Bush also is setting a goal for most Americans to have electronic health records within 10 years. Paper ones, he says, can lead to errors, inefficiencies and poor communication among doctors and nurses. To help reach the goal, the president is creating a national health information technology coordinator, a sub-Cabinet-level position.
Internet policies
On broadband, the name for the high-speed Internet connections over phone, cable and satellites, Bush said in a speech last week that America is "lagging a little bit." To encourage more broadband connections, he thinks users should not be taxed, and that the government should encourage competition among providers.
Bush has already signed into a law a two-year extension of the Internet Access Tax moratorium, which expired last fall. Now, he's calling on Congress to pass legislation that would extend the moratorium to broadband and make it permanent.

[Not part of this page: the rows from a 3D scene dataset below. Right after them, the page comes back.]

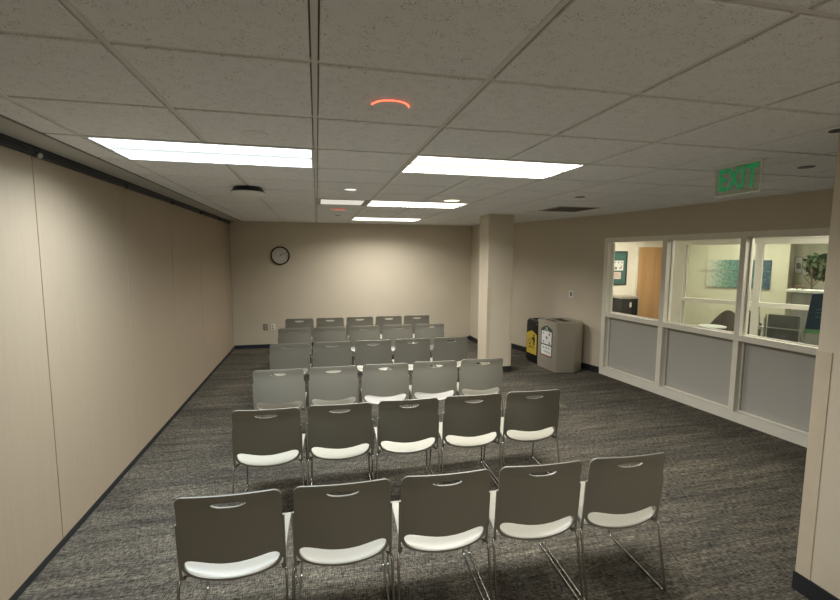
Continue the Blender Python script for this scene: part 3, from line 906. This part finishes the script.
# poster
PO = thing('framed_poster', 'tall black framed teal poster with white panels on hallway wall', 'poster', (6.29, HY, 1.60))
bm = bmesh.new()
for a, b, c, d in ((-.19, .19, .335, .36), (-.19, .19, -.36, -.335), (-.19, -.165, -.335, .335), (.165, .19, -.335, .335)): box(bm, a, b, -.022, 0, c, d)
link('poster_frame', bm, M['black'], PO)
link('poster_sheet', bx(-.166, .166, -.012, 0, -.336, .336), M['teal'], PO)
bm = bmesh.new(); box(bm, -.15, .10, -.0135, -.012, -.05, .16); link('poster_panel', bm, M['paper'], PO)
bm = bmesh.new(); box(bm, -.13, .05, -.0135, -.012, -.23, -.085); link('poster_panel', bm, mat('pink_paper', (.66, .5, .45), .6), PO)
bm = bmesh.new()
for x, z, w, h in ((-.11, .12, .03, .03), (-.02, .12, .04, .03), (.06, .12, .03, .03), (-.08, .0, .06, .05), (.03, -.0, .05, .03), (.05, .03, .02, .06), (-.05, -.13, .08, .012), (-.04, -.18, .10, .012)):
    box(bm, x-w/2, x+w/2, -.0145, -.0135, z-h/2, z+h/2)
link('poster_print', bm, M['greyink'], PO)
text_obj('poster_heading', 'RECYCLING', .045, basis((0, -.013, .25), (1, 0, 0), (0, 0, 1)), mat('poster_heading_ink', (.09, .2, .17), .5), PO, .0004)
# black receptacle below the poster
HB = thing('hall_bin', 'black bin with steel trim against hallway wall below the poster', 'bin', (6.32, HY-.2, 0))
link('bin_body', bx(-.19, .19, -.16, .18, 0, .98, bev=.01), M['black'], HB)
bm = bmesh.new(); box(bm, -.21, .21, -.18, .19, .98, 1.02); box(bm, .19, .21, -.17, .18, .0, .98); link('bin_trim', bm, M['silver'], HB)
link('bin_tag', bx(-.0, .045, -.162, -.159, .80, .90), M['paper'], HB)

# second glazed partition, running away to the right
E2 = Vector((5.88, 6.13)); U2 = Vector((.5, -.866)).normalized(); N2 = Vector((.866, .5)).normalized()
M2 = basis((E2.x, E2.y, 0), (U2.x, U2.y, 0), (0, 0, 1))
z2 = M2.to_3x3() @ Vector((0, 0, 1)); sg2 = 1 if z2.x > 0 else -1
def g2(bm, s0, s1, z0, z1, d0, d1):
    a, b = sorted((sg2*d0, sg2*d1)); box(bm, s0, s1, z0, z1, a, b, mtx=M2)
def s_at(a_deg):   # parameter where the glazing meets an azimuth from the viewpoint
    r = Vector((math.sin(math.radians(a_deg)), math.cos(math.radians(a_deg))))
    n = N2; t_ = n.dot(E2)/n.dot(r); return (r*t_-E2).dot(U2)
sA, sM0, sM1 = s_at(43.75), s_at(50.05), s_at(50.62)
w2 = bpy.data.objects.new('window_2', None); COL.objects.link(w2); struct(w2, 'white framed reception window with a middle rail, across the hallway', 'window')
bm = bmesh.new()
g2(bm, -.16, sA, 0, 2.36, 0, .10); g2(bm, sA, 6.5, 2.045, 2.11, -.01, .11)
g2(bm, sM0, sM1, 0, 2.045, -.01, .10); g2(bm, sA, 6.5, 1.12, 1.185, -.01, .10); g2(bm, sA, 6.5, 0, .12, -.01, .1)
g2(bm, sA, sA+.035, .1, 2.05, .05, .08)
for kx in (2.6, 3.9, 5.2): g2(bm, kx, kx+.07, 0, 2.045, -.01, .1)
recalc(bm); link('window_frame', bm, M['frame'], w2)
for a, b in ((sA, sM0), (sM1, 2.6)):
    for z0, z1 in ((.1, 1.13), (1.18, 2.05)):
        bm = bmesh.new(); g2(bm, a, b, z0, z1, .055, .061); link('glass_pane', bm, M['glass'], w2)
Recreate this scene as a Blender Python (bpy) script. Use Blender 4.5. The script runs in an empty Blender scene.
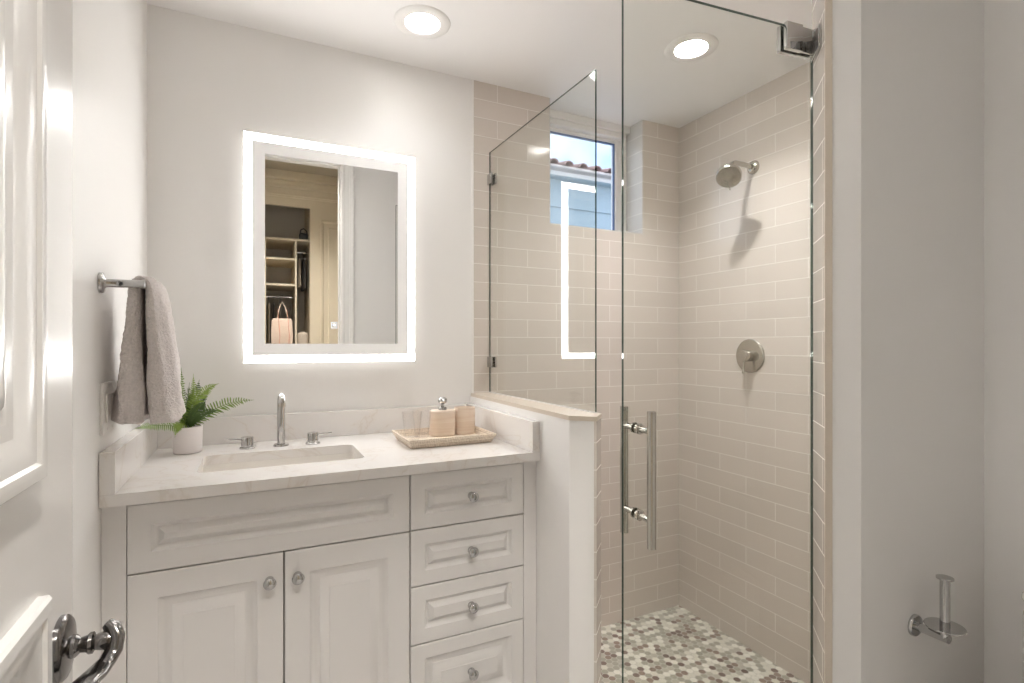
import bpy, bmesh, math, random
from mathutils import Vector, Matrix, noise
C = bpy.context.scene.collection
S = bpy.context.scene
PI = math.pi
random.seed(4)

# ------------------------------------------------------------------ camera, world, sun, exposure
cam = bpy.data.objects.new('camera', bpy.data.cameras.new('camera'))
C.objects.link(cam); S.camera = cam
cam.location = (0, 0, 1.335)
cam.rotation_euler = (PI/2, 0, -math.radians(25.9))
cam.data.sensor_width = 36; cam.data.lens = 531/1024*36
cam.data.shift_y = 3.2/1024
cam.data.clip_start = .02

S.view_settings.view_transform = 'Standard'
S.view_settings.look = 'None'
S.view_settings.gamma = 1
S.view_settings.use_curve_mapping = False
S.view_settings.exposure = 2.37
S.cycles.use_denoising = True
S.cycles.max_bounces = 14
S.cycles.diffuse_bounces = 8
S.cycles.glossy_bounces = 8
S.cycles.transparent_max_bounces = 24
S.cycles.transmission_bounces = 10
S.cycles.sample_clamp_indirect = 6
S.cycles.blur_glossy = .5
LAMP = 50.0        # recessed downlight lens
LED = 5.6          # mirror light band, front
LEDBACK = .45      # mirror light strip behind the glass

W = bpy.data.worlds.new('sky'); S.world = W; W.use_nodes = True
nt = W.node_tree; nt.nodes.clear()
out = nt.nodes.new('ShaderNodeOutputWorld'); bg = nt.nodes.new('ShaderNodeBackground')
sky = nt.nodes.new('ShaderNodeTexSky'); sky.sky_type = 'NISHITA'; sky.sun_disc = False
sky.sun_elevation = math.radians(42); sky.sun_rotation = math.radians(200)
tc = nt.nodes.new('ShaderNodeTexCoord'); nz = nt.nodes.new('ShaderNodeTexNoise')
nz.inputs['Scale'].default_value = 3.2; nz.inputs['Detail'].default_value = 7
cr = nt.nodes.new('ShaderNodeValToRGB'); cr.color_ramp.elements[0].position = .40; cr.color_ramp.elements[1].position = .58
mx = nt.nodes.new('ShaderNodeMix'); mx.data_type = 'RGBA'
sc_ = nt.nodes.new('ShaderNodeVectorMath'); sc_.operation = 'SCALE'; sc_.inputs['Scale'].default_value = .17
nt.links.new(sky.outputs[0], sc_.inputs[0])
nt.links.new(tc.outputs['Generated'], nz.inputs['Vector']); nt.links.new(nz.outputs['Fac'], cr.inputs[0])
nt.links.new(cr.outputs[0], mx.inputs['Factor']); nt.links.new(sc_.outputs[0], mx.inputs[6]); mx.inputs[7].default_value = (.95, .96, 1.0, 1)
nt.links.new(mx.outputs[2], bg.inputs[0]); bg.inputs[1].default_value = 0.46
nt.links.new(bg.outputs[0], out.inputs[0])
sun = bpy.data.objects.new('sun', bpy.data.lights.new('sun', 'SUN')); C.objects.link(sun)
sun.data.energy = .6; sun.data.angle = math.radians(1.5)
sun.rotation_euler = (math.radians(48), 0, math.radians(160))   # from the far side: never reaches into the room

# ------------------------------------------------------------------ materials
def newmat(name):
    m = bpy.data.materials.new(name); m.use_nodes = True
    return m, m.node_tree, m.node_tree.nodes['Principled BSDF']
def pbr(name, col, rough=.5, metal=0, spec=.5, bump=0, bscale=60, coat=0, var=0, vscale=5, emis=0):
    m, t, b = newmat(name)
    b.inputs['Base Color'].default_value = (*col, 1); b.inputs['Roughness'].default_value = rough
    b.inputs['Metallic'].default_value = metal; b.inputs['Specular IOR Level'].default_value = spec
    b.inputs['Coat Weight'].default_value = coat; b.inputs['Coat Roughness'].default_value = .15
    if emis:
        b.inputs['Emission Color'].default_value = (*col, 1); b.inputs['Emission Strength'].default_value = emis
    tcn = t.nodes.new('ShaderNodeTexCoord')
    if bump:
        n = t.nodes.new('ShaderNodeTexNoise'); n.inputs['Scale'].default_value = bscale; n.inputs['Detail'].default_value = 3
        t.links.new(tcn.outputs['Object'], n.inputs['Vector'])
        bn = t.nodes.new('ShaderNodeBump'); bn.inputs['Strength'].default_value = bump; bn.inputs['Distance'].default_value = .004
        t.links.new(n.outputs['Fac'], bn.inputs['Height']); t.links.new(bn.outputs[0], b.inputs['Normal'])
    n2 = t.nodes.new('ShaderNodeTexNoise'); n2.inputs['Scale'].default_value = vscale
    t.links.new(tcn.outputs['Object'], n2.inputs['Vector'])
    r = t.nodes.new('ShaderNodeValToRGB'); v = var if var else .008
    r.color_ramp.elements[0].color = (*[max(0, c*(1-v)) for c in col], 1)
    r.color_ramp.elements[1].color = (*[min(1, c*(1+v)) for c in col], 1)
    t.links.new(n2.outputs['Fac'], r.inputs[0]); t.links.new(r.outputs[0], b.inputs['Base Color'])
    return m
def emit(name, col, s):
    m = bpy.data.materials.new(name); m.use_nodes = True; t = m.node_tree; t.nodes.clear()
    o = t.nodes.new('ShaderNodeOutputMaterial'); e = t.nodes.new('ShaderNodeEmission')
    e.inputs[0].default_value = (*col, 1); e.inputs[1].default_value = s; t.links.new(e.outputs[0], o.inputs[0]); return m
def sheet_glass(name, tint, rough=0.0):
    """clear plate: a Fresnel-weighted mirror reflection over a slightly tinted clear body"""
    m = bpy.data.materials.new(name); m.use_nodes = True; t = m.node_tree; t.nodes.clear()
    o = t.nodes.new('ShaderNodeOutputMaterial'); mix = t.nodes.new('ShaderNodeMixShader')
    tr = t.nodes.new('ShaderNodeBsdfTransparent'); gl = t.nodes.new('ShaderNodeBsdfGlossy')
    lw = t.nodes.new('ShaderNodeLayerWeight'); lw.inputs[0].default_value = .5
    p = t.nodes.new('ShaderNodeMath'); p.operation = 'POWER'; p.inputs[1].default_value = 5
    ma = t.nodes.new('ShaderNodeMath'); ma.operation = 'MULTIPLY_ADD'; ma.inputs[1].default_value = .96; ma.inputs[2].default_value = .04
    tr.inputs[0].default_value = (*tint, 1); gl.inputs['Roughness'].default_value = rough
    t.links.new(lw.outputs['Facing'], p.inputs[0]); t.links.new(p.outputs[0], ma.inputs[0]); t.links.new(ma.outputs[0], mix.inputs[0])
    t.links.new(tr.outputs[0], mix.inputs[1]); t.links.new(gl.outputs[0], mix.inputs[2]); t.links.new(mix.outputs[0], o.inputs[0])
    return m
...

The House has passed a moratorium on user taxes levied against consumers who subscribe to broadband; the Senate is scheduled to address the issue this week.
Bush's eighth presidential trip to Minnesota, a state Al Gore won in 2000, comes as Democratic challenger John Kerry begins a three-day swing through West Virginia, Pennsylvania, Ohio and Michigan to focus on jobs.
Unemployment
Democrats call Bush's job-creation record the worst of any president since the Great Depression. Since Bush took office, 1.84 million jobs have been lost, but after months of dismal job growth, the nation's employers in March added workers at the quickest pace in four years, swelling payrolls by 308,000.
Even so, the unemployment rate inched up a tenth of a point to 5.7 percent as more people were encouraged to start looking for work again but failed to find jobs.
"Bush has spent the last four years making empty but convenient promises rather than offering real solutions to create new and better jobs," Stephanie Cutter, a spokeswoman for Kerry, said in a statement.